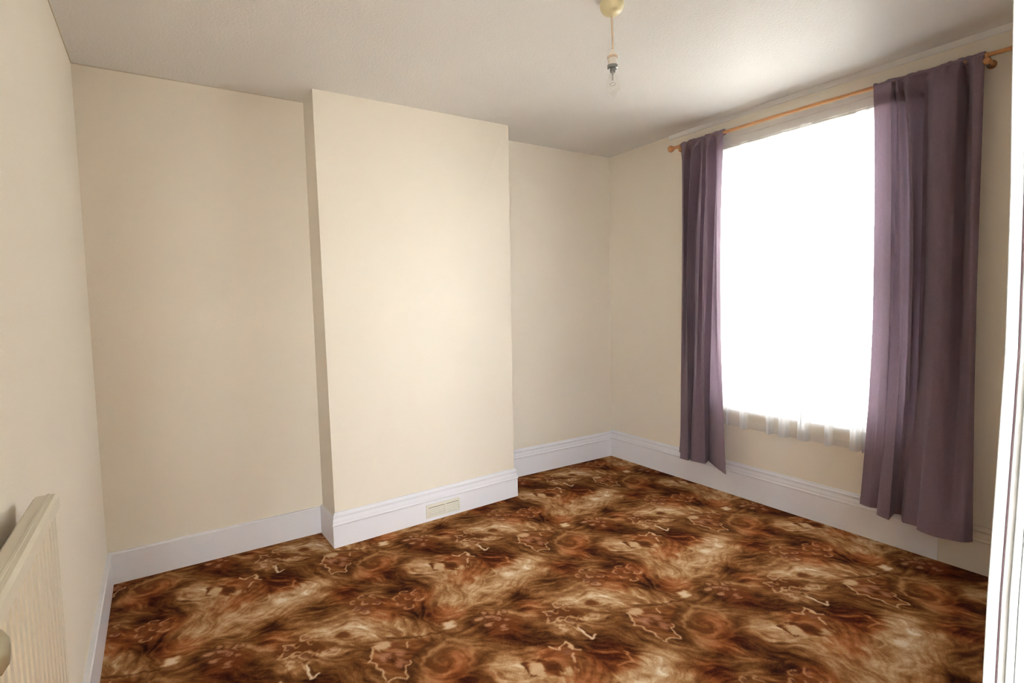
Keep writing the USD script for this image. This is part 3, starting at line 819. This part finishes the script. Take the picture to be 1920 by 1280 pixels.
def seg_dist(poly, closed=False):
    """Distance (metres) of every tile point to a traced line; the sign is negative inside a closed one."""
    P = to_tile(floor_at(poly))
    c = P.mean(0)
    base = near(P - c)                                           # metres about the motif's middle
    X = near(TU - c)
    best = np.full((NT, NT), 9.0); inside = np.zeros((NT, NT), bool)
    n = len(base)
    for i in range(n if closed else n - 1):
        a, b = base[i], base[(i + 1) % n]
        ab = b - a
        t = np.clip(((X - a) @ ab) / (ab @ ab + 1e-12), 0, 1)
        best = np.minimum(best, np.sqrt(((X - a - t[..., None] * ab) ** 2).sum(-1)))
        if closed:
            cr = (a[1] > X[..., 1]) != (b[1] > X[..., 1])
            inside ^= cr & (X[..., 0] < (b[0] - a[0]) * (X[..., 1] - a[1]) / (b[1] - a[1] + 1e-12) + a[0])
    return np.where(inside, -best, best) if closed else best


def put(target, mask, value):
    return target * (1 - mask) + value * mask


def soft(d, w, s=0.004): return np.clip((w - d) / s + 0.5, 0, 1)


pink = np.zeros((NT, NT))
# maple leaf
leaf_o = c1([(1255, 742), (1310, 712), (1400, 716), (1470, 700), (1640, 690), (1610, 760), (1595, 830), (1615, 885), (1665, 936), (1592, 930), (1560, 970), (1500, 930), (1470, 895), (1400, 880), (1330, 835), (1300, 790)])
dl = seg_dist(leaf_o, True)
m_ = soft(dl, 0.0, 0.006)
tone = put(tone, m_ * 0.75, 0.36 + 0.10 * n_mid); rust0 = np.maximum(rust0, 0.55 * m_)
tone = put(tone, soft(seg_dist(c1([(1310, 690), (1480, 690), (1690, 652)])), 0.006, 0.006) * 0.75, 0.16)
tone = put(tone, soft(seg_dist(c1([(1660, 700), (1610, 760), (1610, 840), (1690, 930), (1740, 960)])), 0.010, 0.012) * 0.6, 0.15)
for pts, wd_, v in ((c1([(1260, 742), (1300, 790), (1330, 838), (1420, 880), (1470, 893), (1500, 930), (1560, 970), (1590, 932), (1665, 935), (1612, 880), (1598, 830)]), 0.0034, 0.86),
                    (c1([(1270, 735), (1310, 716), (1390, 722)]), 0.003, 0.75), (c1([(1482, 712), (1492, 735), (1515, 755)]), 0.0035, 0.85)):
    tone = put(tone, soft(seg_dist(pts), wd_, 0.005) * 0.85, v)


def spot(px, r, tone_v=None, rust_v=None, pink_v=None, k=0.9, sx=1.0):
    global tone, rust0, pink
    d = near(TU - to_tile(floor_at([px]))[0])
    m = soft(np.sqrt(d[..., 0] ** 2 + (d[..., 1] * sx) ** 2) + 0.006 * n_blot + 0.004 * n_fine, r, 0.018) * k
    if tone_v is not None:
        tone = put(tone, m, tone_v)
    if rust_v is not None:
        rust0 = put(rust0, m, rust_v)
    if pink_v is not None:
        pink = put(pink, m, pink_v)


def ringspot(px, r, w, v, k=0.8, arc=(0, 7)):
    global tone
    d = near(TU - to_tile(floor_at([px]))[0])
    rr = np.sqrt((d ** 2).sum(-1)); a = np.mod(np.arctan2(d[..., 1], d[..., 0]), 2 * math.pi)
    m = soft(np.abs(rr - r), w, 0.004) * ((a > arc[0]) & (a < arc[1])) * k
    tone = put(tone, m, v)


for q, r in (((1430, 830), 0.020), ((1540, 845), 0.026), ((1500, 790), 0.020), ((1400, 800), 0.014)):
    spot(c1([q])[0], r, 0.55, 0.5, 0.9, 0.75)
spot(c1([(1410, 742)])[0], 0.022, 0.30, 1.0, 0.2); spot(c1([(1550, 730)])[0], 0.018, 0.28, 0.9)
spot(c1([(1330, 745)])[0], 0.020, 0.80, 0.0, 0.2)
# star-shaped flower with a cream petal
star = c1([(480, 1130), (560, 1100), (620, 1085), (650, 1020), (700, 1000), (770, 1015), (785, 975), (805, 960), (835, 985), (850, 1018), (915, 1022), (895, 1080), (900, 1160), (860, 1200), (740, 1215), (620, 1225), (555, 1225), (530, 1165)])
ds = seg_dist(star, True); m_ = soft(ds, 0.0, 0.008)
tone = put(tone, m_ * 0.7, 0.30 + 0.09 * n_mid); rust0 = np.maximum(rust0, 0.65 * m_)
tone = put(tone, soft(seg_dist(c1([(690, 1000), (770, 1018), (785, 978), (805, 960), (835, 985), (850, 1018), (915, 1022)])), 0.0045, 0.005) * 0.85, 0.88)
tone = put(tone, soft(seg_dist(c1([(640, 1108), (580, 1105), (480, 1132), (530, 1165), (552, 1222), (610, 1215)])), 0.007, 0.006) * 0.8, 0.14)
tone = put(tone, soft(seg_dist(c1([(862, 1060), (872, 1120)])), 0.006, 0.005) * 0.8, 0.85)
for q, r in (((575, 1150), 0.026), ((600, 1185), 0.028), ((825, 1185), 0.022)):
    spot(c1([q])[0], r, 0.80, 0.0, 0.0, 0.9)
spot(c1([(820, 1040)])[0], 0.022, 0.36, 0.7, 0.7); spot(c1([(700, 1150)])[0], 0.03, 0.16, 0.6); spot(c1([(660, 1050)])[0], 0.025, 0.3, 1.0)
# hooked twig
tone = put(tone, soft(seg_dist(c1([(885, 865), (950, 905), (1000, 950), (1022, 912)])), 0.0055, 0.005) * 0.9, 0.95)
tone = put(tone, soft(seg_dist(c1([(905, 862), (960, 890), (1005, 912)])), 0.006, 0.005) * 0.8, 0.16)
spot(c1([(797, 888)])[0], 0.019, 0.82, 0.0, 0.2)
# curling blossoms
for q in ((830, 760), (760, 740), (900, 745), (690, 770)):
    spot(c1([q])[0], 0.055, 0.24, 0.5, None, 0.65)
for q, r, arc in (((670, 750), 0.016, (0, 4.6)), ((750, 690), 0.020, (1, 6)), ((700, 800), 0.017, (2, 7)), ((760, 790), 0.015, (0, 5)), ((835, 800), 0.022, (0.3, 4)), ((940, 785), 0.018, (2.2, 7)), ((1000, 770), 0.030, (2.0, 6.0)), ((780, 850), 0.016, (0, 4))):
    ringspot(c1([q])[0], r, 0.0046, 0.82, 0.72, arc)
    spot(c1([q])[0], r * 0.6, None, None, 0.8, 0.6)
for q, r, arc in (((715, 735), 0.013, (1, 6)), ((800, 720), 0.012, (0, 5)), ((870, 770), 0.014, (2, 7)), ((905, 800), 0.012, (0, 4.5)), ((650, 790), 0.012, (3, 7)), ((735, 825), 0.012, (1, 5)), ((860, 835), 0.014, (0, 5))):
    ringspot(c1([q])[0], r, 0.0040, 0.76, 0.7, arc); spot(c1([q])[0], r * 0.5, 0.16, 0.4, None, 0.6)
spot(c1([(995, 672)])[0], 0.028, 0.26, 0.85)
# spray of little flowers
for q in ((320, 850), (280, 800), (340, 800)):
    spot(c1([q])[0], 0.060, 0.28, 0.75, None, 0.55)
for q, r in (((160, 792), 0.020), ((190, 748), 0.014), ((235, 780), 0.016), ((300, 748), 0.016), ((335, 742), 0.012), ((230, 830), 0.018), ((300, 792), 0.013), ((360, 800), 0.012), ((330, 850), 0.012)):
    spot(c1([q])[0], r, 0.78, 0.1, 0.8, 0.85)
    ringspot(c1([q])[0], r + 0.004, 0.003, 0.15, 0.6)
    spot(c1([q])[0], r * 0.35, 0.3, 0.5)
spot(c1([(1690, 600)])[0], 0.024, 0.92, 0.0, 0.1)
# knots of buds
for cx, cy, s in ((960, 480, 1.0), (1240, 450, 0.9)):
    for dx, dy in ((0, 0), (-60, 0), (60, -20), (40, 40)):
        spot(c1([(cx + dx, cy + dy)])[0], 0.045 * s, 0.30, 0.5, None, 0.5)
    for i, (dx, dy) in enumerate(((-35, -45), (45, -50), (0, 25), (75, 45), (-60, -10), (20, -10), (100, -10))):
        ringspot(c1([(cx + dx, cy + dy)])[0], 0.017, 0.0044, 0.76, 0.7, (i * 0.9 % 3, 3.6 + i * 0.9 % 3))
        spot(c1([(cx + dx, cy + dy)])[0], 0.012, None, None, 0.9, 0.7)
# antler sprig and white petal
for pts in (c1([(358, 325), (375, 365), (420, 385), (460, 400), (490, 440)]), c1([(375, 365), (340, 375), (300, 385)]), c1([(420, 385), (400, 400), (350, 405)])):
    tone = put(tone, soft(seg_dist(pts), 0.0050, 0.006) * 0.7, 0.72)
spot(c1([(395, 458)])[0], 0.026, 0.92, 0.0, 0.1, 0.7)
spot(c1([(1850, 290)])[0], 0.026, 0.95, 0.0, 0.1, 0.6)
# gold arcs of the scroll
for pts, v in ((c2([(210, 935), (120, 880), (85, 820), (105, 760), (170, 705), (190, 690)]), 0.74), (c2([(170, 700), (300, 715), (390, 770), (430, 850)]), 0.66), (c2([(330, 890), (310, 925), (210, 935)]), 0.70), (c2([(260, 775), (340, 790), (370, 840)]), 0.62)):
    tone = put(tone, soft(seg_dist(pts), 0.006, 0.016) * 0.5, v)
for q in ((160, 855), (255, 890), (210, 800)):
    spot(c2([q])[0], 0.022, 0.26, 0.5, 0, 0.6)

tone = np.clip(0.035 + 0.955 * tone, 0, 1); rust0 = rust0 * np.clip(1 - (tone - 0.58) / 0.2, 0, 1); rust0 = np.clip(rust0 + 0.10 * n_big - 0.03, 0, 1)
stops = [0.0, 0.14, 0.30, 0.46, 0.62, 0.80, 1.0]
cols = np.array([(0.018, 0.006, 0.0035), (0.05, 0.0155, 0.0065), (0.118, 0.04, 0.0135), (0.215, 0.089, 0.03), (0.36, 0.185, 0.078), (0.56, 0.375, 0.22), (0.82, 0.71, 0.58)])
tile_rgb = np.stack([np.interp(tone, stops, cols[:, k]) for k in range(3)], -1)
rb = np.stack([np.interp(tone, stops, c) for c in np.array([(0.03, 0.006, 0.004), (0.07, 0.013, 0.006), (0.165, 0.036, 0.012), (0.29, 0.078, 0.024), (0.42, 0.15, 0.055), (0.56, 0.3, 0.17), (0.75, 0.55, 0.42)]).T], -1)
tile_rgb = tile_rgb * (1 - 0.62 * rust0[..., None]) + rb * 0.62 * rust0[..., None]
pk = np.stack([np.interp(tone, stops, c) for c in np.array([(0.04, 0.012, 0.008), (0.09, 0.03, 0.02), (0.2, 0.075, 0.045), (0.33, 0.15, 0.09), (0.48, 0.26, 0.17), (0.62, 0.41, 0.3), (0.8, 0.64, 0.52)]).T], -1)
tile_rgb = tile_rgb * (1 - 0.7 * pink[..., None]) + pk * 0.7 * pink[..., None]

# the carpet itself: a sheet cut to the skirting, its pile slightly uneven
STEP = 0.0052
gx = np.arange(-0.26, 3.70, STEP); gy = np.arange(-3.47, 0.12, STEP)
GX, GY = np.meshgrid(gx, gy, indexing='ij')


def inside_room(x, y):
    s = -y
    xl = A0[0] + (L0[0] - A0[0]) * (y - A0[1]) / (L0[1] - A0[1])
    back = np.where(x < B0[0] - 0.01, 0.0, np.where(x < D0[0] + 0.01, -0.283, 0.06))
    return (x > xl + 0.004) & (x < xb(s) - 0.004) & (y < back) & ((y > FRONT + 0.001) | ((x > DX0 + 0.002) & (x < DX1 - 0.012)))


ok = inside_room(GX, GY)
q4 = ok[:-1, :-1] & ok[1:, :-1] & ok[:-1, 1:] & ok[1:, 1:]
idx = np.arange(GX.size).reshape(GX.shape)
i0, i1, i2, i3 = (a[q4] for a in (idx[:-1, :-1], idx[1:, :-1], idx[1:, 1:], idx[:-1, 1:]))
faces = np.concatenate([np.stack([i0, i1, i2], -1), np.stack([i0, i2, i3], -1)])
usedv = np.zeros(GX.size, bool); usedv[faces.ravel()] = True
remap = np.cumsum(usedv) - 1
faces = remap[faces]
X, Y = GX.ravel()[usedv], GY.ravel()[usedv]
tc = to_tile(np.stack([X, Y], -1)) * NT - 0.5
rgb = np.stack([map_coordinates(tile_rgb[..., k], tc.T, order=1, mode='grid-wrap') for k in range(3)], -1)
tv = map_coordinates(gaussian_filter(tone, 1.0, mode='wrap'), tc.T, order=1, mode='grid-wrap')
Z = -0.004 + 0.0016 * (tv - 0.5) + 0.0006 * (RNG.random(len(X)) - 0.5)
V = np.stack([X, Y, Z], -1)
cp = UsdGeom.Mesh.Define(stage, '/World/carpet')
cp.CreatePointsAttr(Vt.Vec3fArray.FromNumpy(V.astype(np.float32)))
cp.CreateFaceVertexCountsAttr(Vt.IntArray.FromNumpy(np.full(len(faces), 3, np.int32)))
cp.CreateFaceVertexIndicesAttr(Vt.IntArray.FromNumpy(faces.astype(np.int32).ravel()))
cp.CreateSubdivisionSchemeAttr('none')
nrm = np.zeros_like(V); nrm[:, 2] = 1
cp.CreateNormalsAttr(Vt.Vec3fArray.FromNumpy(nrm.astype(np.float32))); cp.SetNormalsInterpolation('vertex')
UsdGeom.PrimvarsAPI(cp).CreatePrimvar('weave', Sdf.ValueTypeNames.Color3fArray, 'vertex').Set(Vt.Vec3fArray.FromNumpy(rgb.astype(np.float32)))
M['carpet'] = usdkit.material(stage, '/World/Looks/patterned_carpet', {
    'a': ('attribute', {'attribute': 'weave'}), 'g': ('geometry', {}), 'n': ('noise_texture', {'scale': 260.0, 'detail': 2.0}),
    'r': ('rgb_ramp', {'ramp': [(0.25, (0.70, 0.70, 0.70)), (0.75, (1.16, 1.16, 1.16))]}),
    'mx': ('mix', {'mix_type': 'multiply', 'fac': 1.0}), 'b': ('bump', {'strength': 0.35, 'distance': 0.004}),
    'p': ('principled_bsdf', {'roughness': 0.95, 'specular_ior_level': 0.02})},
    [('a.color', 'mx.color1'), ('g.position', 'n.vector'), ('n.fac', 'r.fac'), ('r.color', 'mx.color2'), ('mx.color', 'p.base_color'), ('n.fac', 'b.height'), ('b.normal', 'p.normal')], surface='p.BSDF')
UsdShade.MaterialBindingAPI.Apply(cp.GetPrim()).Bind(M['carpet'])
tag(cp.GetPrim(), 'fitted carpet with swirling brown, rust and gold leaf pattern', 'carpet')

...

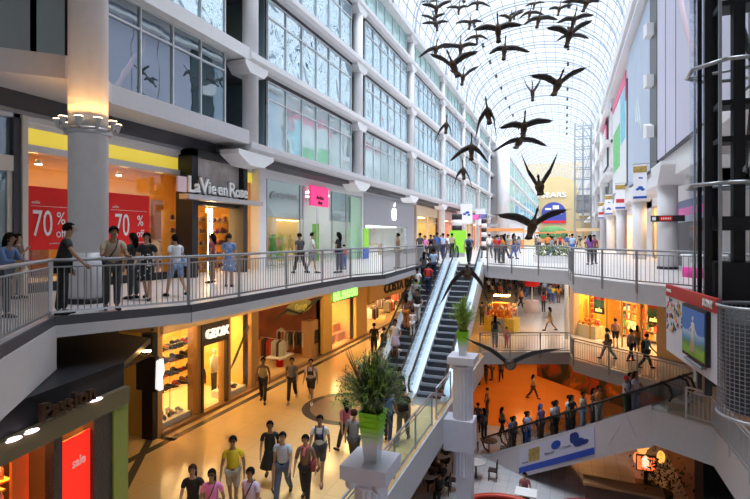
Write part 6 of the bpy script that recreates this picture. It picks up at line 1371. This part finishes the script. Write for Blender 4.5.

**WHAT IS BEING ASKED**
Compute the number of lines above that contain the string "picture". Reply with that value only.

**SOLUTION FOR THIS PROBLEM**
2